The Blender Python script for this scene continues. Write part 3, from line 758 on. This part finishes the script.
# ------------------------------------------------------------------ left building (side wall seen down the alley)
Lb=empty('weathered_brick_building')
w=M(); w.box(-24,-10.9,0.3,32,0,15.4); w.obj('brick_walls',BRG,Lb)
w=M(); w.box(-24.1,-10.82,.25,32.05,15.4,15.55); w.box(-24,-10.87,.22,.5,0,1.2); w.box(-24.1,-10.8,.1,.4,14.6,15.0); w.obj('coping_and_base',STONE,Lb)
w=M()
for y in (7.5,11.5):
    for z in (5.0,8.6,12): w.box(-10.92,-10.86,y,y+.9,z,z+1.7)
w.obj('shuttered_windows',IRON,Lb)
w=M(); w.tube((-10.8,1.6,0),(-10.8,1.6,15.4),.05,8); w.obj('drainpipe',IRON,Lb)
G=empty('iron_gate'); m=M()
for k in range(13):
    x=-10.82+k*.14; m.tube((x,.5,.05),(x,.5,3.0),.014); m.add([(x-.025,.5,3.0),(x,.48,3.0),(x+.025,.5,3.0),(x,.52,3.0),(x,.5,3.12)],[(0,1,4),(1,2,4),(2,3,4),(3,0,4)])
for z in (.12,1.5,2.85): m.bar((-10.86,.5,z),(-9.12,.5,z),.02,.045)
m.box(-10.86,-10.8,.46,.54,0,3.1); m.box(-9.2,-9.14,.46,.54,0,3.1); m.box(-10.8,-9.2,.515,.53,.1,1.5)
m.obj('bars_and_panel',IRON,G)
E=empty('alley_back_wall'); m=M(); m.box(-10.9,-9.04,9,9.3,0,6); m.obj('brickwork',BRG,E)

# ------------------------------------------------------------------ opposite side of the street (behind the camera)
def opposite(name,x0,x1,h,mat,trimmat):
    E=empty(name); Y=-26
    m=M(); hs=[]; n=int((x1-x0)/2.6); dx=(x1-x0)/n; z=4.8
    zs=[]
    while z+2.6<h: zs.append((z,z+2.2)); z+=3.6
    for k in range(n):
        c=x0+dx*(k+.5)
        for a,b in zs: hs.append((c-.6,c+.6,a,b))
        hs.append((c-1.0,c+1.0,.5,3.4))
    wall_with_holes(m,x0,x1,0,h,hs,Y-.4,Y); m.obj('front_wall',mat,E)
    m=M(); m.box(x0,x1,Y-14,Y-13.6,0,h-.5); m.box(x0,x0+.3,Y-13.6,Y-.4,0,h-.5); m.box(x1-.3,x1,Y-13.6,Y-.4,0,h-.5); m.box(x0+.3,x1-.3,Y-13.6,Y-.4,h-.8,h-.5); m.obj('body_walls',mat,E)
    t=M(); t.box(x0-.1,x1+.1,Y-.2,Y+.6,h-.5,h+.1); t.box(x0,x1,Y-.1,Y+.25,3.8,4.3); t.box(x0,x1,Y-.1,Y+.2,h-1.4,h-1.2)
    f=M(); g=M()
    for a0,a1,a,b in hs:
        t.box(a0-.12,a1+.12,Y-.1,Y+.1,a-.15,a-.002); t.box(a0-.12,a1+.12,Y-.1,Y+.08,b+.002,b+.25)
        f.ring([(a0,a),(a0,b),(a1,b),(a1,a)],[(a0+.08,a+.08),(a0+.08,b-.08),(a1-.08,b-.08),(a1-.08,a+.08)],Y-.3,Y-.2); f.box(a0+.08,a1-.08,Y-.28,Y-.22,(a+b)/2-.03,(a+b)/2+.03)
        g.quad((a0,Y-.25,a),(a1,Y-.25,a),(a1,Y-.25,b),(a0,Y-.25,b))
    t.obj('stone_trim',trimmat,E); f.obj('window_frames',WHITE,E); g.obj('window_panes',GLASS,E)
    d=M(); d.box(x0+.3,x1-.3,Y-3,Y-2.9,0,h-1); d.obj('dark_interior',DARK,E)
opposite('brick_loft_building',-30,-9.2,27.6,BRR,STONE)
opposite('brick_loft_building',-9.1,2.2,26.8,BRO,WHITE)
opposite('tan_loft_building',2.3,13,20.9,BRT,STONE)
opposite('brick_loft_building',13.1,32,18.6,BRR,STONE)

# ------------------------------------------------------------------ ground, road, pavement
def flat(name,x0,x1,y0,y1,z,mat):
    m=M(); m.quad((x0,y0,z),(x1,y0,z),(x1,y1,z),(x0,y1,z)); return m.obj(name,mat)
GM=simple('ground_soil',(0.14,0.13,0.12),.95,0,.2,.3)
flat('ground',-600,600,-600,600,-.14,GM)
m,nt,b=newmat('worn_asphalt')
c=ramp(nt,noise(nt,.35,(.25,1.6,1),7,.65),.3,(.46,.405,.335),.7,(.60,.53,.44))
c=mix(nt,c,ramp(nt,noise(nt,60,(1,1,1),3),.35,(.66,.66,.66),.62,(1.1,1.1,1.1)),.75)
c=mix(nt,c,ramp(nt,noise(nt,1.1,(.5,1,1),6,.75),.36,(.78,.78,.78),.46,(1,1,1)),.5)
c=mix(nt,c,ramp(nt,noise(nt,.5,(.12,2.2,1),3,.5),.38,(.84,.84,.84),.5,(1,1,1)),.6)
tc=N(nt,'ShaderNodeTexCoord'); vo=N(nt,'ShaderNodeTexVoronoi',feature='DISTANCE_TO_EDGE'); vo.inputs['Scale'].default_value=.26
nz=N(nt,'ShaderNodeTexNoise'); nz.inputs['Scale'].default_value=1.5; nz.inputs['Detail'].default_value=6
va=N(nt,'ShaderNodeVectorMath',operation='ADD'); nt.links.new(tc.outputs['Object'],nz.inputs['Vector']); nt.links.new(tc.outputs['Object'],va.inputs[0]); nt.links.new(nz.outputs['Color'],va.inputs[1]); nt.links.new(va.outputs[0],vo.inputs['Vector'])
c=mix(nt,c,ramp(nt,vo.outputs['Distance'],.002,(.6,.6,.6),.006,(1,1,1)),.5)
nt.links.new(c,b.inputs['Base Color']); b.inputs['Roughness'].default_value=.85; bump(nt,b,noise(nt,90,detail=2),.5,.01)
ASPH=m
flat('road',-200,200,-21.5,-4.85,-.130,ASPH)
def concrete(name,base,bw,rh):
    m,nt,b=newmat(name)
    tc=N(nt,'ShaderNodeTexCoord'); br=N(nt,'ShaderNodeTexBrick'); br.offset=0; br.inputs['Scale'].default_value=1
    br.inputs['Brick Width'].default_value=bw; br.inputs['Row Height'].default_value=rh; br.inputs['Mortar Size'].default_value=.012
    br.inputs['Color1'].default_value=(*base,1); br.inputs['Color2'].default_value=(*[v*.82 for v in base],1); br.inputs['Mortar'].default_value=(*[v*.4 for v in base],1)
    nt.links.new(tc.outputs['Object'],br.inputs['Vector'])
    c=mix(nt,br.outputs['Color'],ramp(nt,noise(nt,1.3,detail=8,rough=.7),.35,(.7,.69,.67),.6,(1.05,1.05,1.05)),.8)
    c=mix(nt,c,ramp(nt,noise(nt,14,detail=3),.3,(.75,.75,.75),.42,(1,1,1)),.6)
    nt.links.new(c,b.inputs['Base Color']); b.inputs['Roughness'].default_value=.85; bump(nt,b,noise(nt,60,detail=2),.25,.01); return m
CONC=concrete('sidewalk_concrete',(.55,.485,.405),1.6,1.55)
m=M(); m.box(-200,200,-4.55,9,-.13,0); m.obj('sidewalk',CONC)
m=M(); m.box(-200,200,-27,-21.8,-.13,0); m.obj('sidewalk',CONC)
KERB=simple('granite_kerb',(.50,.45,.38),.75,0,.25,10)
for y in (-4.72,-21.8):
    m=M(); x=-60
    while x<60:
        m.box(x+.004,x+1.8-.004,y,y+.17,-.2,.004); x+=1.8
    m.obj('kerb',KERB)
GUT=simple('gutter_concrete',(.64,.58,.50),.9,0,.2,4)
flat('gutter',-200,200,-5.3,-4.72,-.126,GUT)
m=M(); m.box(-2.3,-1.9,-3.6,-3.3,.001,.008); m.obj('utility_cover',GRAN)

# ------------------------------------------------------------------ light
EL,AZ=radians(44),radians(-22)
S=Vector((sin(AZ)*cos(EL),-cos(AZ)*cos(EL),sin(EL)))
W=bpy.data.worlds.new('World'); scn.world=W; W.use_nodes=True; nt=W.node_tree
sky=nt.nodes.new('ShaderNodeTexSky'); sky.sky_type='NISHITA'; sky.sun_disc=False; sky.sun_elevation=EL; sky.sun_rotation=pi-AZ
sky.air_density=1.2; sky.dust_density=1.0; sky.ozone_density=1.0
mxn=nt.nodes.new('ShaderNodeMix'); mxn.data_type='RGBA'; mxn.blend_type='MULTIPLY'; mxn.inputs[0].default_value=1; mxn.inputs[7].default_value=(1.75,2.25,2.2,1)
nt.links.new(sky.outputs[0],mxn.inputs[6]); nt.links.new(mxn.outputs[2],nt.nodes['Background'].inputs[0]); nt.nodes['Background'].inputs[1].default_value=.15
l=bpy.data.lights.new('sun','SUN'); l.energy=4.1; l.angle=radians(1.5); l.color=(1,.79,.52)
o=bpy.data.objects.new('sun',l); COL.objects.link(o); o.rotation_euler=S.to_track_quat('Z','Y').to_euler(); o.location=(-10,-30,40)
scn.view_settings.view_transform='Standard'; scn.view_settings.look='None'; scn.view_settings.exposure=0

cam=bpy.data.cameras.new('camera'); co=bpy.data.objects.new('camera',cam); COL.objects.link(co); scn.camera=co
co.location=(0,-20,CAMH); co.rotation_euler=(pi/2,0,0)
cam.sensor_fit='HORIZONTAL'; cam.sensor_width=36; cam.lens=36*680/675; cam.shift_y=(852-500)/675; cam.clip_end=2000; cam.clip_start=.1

* * * *

▶ **Your instructions**
Quote verbatim the opening lines of the listing above, ending with the line where "E=empty('alley_back_wall'); m=M(); m.box(-10.9,-9.04,9,9.3,0,6);" appears; include both endpoints and nothing more.

▶ **Problem solution**
The Blender Python script for this scene continues. Write part 3, from line 758 on. This part finishes the script.
# ------------------------------------------------------------------ left building (side wall seen down the alley)
Lb=empty('weathered_brick_building')
w=M(); w.box(-24,-10.9,0.3,32,0,15.4); w.obj('brick_walls',BRG,Lb)
w=M(); w.box(-24.1,-10.82,.25,32.05,15.4,15.55); w.box(-24,-10.87,.22,.5,0,1.2); w.box(-24.1,-10.8,.1,.4,14.6,15.0); w.obj('coping_and_base',STONE,Lb)
w=M()
for y in (7.5,11.5):
    for z in (5.0,8.6,12): w.box(-10.92,-10.86,y,y+.9,z,z+1.7)
w.obj('shuttered_windows',IRON,Lb)
w=M(); w.tube((-10.8,1.6,0),(-10.8,1.6,15.4),.05,8); w.obj('drainpipe',IRON,Lb)
G=empty('iron_gate'); m=M()
for k in range(13):
    x=-10.82+k*.14; m.tube((x,.5,.05),(x,.5,3.0),.014); m.add([(x-.025,.5,3.0),(x,.48,3.0),(x+.025,.5,3.0),(x,.52,3.0),(x,.5,3.12)],[(0,1,4),(1,2,4),(2,3,4),(3,0,4)])
for z in (.12,1.5,2.85): m.bar((-10.86,.5,z),(-9.12,.5,z),.02,.045)
m.box(-10.86,-10.8,.46,.54,0,3.1); m.box(-9.2,-9.14,.46,.54,0,3.1); m.box(-10.8,-9.2,.515,.53,.1,1.5)
m.obj('bars_and_panel',IRON,G)
E=empty('alley_back_wall'); m=M(); m.box(-10.9,-9.04,9,9.3,0,6); m.obj('brickwork',BRG,E)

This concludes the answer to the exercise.